AirTag is designed with privacy and anti-stalker protections – Apple executive

Apple AirTag has been built from the ground up to help find lost objects while respecting user privacy and ensuring safety at the same time. There are many anti-stalker protections designed as part of AirTag, and not as an afterthought. And yes, they can be used to track pets, despite the company not marketing it as such, as per Kaiann Drance, Apple’s VP of worldwide iPhone product marketing and Ron Huang, Apple’s senior director of sensing and connectivity.


AirTag can be used to track pets too

Both Drance and Huang had an interview with Fast Company in which they spoke about the product and the thought process behind its features. Regarding privacy, Kaiann Drance said that AirTag is designed for the privacy of its owners and even nonowners, and the same features are open to third-party products that use the Find My app and Find My Network.

“When it came to designing our own product, we thought carefully about how to get this right in a way that no one else in the industry’s ever done before. You’ll see that we designed for the privacy of AirTag owners and nonowners, as well as making these benefits opened up to third-party products as well.”

The crowdsourced network of a billion Apple devices that AirTag relies on is entirely anonymous and encrypted, which means that the Bluetooth identifiers that are being shared cannot be read by any person or even Apple. This Find My Network even allows location tracking to work offline, without the Internet. Bluetooth identifiers are also randomized and rotated many times a day, so that that the AirTag cannot be identified.

Apple has also made sure that if you lose an AirTag, nobody else can just steal it and start using it. Pairing lock means that it will only work with a single Apple ID. As per Huang:

“It means that if you lose your AirTag, somebody can’t just pick up your AirTag, re-pair it with their phone, and continue using it. This has been really impactful for the iPhone and we think it will be for AirTag as well.”

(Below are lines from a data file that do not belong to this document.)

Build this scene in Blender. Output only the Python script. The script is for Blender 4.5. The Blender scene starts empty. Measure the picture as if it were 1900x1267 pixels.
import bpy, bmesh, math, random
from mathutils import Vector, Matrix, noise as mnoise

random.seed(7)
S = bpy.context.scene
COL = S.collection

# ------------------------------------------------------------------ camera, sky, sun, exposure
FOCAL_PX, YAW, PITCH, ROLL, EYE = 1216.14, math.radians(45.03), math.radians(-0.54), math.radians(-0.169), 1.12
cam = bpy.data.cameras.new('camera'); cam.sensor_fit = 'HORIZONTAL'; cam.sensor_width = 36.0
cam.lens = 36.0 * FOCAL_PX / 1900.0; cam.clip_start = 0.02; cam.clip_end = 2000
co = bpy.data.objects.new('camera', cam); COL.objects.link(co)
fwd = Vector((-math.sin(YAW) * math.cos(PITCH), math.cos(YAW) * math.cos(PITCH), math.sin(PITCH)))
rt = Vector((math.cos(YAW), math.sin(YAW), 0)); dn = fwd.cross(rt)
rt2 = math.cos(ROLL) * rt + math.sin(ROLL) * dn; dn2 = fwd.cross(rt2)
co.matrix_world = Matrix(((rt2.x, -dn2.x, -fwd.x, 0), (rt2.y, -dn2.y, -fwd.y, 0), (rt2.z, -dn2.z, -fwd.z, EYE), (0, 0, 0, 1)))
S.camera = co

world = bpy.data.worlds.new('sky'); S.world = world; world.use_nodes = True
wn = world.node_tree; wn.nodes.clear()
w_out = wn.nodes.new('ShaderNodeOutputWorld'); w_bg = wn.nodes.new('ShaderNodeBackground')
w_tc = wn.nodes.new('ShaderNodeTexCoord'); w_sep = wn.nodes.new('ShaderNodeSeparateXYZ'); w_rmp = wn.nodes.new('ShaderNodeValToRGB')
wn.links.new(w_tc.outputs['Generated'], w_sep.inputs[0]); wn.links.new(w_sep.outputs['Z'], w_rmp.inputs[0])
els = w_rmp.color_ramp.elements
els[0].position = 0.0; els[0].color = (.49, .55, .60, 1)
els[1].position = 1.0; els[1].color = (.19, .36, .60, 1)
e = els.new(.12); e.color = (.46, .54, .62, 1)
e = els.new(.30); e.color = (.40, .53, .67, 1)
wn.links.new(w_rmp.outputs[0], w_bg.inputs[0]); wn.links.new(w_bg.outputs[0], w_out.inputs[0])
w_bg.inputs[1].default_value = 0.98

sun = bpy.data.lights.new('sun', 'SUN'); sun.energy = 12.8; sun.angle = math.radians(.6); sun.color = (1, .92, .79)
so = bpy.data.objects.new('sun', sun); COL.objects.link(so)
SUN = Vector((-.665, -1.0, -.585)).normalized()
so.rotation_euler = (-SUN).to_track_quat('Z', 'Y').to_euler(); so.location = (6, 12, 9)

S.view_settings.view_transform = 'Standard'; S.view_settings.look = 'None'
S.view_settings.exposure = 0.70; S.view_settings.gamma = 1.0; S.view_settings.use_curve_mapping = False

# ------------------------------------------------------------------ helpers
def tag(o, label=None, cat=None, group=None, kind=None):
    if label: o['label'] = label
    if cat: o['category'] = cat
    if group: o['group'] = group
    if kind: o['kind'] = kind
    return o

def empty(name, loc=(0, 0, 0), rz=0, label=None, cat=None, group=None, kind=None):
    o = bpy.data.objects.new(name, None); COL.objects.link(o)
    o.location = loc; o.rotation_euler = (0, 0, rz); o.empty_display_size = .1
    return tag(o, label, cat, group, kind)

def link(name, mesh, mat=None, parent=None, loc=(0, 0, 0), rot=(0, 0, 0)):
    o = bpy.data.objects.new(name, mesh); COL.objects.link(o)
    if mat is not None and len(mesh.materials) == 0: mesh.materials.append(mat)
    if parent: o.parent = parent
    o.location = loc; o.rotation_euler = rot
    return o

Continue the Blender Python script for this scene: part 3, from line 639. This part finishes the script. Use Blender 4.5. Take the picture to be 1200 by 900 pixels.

Anti-stalking protections are also in place so that nobody can slip an AirTag in someone else’s bag and track their location. If that person has an iPhone, the AirTag will alert them that it is moving with them without the owner close by. If the user does not have an iPhone but an Android phone, the AirTag will alert them via a sound if it is out of the range of its paired iPhone for 3 days. This might not be ideal for Android users, and Apple is open to increasing or decreasing the duration of this time through a software update in the future.

Drance says that if there is an instance where you are being tracked, you can contact law enforcement and Apple could provide the owners’ details by identifying them via the serial number of the AirTag that is paired to their Apple ID, through due process.

“If you are concerned that there’s a risk of your being tracked you could contact law enforcement. What the [AirTag’s] serial number is used for is when you first set up your AirTag it is paired with an Apple ID along with some additional information such as your name, your email address, your date of birth, and things like that, which [Apple] could provide to law enforcement if asked for, with the proper warrants and process.”

When asked if AirTag can be used to track children or pets, Drance recommended that an Apple Watch with Family Setup is more suitable to track your kids. AirTags can be used, but they will need to be in the vicinity of a device that supports Apple’s Find My Network.